If you wanted to decrease auto emissions by 90% overnight with the help of a budget-minded genie, you would choose to make 100% of cars PHEVs like the Volt with 50+ mile EV range and ICE range extender.
Compared to making 90% of cars pure BEV with 250 mile range, you would need considerably less infrastructure for the PHEVs, only 20% as many batteries and battery factories leading to translating to only 20% of the cost of transition.
If we are trying to rush the future (which I am all in favor of) we should push for the cheapest way to get there since that will also be the fastest.
This analysis seems to overlook the impact of self-driving electric vehicles. The assumption that one technology replaces another, i.e. that EV’s will be owned by individuals, rather than put to use in fleets of ‘right-sized’ autonomous vehicles, is a risky one in my opinion. Transport as a service, especially in urban areas, seems a more likely model than car ownership.

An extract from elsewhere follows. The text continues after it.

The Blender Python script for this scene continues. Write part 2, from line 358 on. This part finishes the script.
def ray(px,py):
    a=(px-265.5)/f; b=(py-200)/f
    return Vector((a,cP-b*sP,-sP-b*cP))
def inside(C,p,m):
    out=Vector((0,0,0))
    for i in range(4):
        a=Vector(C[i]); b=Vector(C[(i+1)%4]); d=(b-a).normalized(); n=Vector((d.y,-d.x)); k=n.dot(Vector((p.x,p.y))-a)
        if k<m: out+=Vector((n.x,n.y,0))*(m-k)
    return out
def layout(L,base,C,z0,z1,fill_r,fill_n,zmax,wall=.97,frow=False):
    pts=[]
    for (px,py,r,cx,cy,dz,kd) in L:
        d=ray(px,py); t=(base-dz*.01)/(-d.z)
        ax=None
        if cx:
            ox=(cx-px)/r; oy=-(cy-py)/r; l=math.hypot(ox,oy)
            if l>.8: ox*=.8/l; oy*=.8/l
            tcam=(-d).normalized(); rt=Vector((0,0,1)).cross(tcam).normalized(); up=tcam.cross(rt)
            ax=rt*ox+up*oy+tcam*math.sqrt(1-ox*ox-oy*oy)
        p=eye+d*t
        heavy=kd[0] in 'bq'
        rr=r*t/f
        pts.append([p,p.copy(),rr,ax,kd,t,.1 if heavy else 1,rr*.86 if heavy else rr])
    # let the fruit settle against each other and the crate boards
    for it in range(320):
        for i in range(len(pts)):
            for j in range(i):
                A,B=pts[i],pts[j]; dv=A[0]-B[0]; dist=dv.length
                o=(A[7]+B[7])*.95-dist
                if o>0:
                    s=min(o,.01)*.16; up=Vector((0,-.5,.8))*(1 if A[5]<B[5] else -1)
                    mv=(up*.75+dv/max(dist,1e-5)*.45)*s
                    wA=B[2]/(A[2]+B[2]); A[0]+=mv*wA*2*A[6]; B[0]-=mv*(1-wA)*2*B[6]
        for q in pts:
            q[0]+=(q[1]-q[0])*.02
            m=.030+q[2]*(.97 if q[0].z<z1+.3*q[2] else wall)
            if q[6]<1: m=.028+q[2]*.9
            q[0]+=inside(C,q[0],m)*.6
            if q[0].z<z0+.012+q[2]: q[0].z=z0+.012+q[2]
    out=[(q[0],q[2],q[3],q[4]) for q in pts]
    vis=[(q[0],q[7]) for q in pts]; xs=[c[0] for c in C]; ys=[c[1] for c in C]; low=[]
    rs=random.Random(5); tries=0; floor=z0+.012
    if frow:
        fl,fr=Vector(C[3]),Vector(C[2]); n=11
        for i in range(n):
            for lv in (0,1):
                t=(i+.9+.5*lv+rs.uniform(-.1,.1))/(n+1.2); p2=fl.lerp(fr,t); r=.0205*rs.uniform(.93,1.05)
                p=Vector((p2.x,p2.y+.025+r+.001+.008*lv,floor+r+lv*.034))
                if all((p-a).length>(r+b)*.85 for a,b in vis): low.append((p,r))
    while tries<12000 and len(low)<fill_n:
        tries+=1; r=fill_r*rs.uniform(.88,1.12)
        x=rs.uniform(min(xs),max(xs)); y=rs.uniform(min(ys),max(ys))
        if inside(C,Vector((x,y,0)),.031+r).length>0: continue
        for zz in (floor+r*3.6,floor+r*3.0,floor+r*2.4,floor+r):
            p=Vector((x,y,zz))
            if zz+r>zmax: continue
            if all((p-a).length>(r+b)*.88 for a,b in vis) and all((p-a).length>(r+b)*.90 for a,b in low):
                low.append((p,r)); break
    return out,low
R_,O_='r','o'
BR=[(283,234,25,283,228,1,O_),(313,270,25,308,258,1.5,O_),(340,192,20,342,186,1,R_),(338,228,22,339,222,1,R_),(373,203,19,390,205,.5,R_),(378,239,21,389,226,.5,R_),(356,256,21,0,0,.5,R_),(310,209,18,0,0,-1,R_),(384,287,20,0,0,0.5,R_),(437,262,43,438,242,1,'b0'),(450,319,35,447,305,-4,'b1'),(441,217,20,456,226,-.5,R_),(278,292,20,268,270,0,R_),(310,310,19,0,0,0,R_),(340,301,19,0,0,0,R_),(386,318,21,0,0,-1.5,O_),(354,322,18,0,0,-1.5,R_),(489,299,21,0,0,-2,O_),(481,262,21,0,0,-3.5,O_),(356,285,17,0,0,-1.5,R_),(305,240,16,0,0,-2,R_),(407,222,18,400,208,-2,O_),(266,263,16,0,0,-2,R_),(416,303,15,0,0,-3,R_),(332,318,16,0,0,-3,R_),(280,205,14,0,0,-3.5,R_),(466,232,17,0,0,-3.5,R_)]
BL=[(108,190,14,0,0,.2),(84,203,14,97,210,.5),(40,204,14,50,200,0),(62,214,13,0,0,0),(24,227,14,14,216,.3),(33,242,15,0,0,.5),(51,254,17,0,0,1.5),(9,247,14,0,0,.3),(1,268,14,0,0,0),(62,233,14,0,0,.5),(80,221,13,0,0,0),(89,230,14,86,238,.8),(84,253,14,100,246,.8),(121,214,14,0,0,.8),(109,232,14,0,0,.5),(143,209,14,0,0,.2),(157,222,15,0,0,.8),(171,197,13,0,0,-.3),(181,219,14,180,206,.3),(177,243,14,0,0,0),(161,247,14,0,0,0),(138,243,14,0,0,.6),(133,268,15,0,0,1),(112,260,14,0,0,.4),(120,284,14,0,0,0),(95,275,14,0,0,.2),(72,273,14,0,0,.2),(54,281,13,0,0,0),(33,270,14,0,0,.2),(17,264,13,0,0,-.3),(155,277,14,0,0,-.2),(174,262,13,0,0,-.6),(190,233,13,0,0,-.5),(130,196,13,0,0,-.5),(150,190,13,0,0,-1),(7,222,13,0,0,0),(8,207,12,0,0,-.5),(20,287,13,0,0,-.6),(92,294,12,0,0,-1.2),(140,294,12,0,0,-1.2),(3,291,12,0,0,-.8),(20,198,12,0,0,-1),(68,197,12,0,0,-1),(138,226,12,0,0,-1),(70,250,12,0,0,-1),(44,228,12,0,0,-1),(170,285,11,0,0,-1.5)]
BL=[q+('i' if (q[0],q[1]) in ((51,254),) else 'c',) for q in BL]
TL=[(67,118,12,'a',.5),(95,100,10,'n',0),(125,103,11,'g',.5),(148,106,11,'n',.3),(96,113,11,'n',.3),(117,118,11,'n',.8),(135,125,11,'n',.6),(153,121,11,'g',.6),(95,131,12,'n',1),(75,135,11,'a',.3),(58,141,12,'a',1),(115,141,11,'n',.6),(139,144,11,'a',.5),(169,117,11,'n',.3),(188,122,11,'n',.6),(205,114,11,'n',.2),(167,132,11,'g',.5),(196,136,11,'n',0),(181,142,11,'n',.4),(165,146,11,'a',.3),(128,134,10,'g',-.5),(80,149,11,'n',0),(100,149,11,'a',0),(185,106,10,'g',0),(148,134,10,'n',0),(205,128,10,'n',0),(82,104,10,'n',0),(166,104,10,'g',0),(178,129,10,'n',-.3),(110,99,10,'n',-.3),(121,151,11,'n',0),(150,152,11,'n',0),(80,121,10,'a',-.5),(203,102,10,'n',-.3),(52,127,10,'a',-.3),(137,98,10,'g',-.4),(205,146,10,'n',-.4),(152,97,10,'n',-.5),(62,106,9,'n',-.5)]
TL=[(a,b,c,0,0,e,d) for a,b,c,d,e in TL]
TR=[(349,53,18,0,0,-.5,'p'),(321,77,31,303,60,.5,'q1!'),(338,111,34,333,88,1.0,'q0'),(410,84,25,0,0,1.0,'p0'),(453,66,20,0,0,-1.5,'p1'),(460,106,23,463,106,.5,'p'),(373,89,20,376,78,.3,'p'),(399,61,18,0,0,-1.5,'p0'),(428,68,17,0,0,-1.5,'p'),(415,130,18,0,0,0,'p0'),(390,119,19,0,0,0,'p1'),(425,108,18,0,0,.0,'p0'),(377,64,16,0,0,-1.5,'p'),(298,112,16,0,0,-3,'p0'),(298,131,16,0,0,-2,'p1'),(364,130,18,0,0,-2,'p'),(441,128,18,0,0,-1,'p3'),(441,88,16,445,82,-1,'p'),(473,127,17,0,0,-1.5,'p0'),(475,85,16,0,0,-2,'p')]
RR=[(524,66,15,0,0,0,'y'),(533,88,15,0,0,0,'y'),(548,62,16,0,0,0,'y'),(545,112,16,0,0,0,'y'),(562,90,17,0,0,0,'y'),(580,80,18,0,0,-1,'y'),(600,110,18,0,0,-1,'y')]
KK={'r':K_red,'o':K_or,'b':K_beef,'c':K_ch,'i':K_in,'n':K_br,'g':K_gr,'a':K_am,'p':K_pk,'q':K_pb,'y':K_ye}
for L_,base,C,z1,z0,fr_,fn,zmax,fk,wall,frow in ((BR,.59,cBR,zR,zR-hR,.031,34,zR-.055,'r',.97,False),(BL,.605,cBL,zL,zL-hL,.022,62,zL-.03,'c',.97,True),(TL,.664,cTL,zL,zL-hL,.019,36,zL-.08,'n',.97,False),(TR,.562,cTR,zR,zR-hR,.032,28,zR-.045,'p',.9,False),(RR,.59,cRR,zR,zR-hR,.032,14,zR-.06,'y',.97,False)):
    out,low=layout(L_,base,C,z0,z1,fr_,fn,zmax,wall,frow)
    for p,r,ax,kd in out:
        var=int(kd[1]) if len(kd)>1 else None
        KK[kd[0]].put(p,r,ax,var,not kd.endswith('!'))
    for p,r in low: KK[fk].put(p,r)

This could dramatically reduce the number of vehicles through better utilization and would probably affect the rate at which EV’s gain market share.
Alexander Wirtz, I do believe you are right. Self driving car services are going to be a major disruptive factor in the rate of EV uptake which nobody seems to be taking into account. What I also don’t understand is, why, when so many predictions put EV cost parity with ICE cars in 2022, why then are they not the majority of sales beyond this point? Sure there will be a few years to ramp up production, but if they cost less to buy and less to run, why buy anything else?